Human security inside is provided by the U.S. Marshals Service through a combination of career deputy marshals and contracted security officers. One of those officers, Stanley W. Cooper, 65, was killed in the gun battle. He was a retired Metro Police officer who had been a contracted courthouse security officer since 1994 and was employed by Akal Security, the nation’s leading provider of security officers to the Marshals Service.

Based in Espanola, N.M., Akal provides security officers to 300 federal courthouses in 40 states, drawing from retired law enforcement or military personnel.

U.S. Marshals Service spokesman Jeff Carter in Washington said Cooper was armed, but Carter said he did not know whether the officer had been wearing a bulletproof vest, a question that is now part of the investigation. Dave Oney, another spokesman with the Marshals Service, said: “While we never provide specifics on our security measures, we assure you that the Marshals continue to make great strides in our judicial security mission.”

Courthouse security is very much in the minds of planners and designers who not only focus on the integrity of a building to withstand attacks, but also on the best ways to protect the public and courthouse employees, as well as the most effective ways to transport jailed suspects and convicts.

Timothy Fautsko, a courthouse security coordinator for the National Center for State Courts in Williamsburg, Va., said it is preferable to have at least three security guards at each metal detector scanning station inside a courthouse.
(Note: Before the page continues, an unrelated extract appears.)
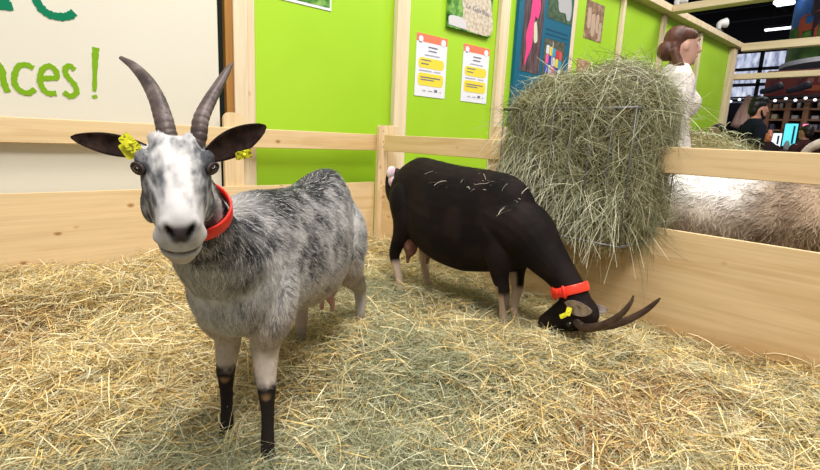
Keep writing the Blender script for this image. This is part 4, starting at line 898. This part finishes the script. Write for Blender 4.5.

It was not immediately known whether that was the case at the federal courthouse.

It would also be preferable to have security patrols outside the courthouse, but he said that can run into a considerable expense.

“That’s difficult to do in this era of cutback management,” Fautsko said. “There are no easy answers when it comes to external security.”

Retired Drug Enforcement Administration Agent Rande Matteson, chairman of the Criminal Justice Department at Saint Leo University in Florida, also said there is a fine line between beefing up courthouse security and allowing the public to go about their business. He said people could claim infringement of their rights should courthouse guards require them to be patted down before they enter the building.

“The security at these buildings is pretty darn good,” he said. “But I’m not sure that we can secure ourselves to the point where we are completely safe. It’s difficult to throw a net over the entire community to keep everyone safe.”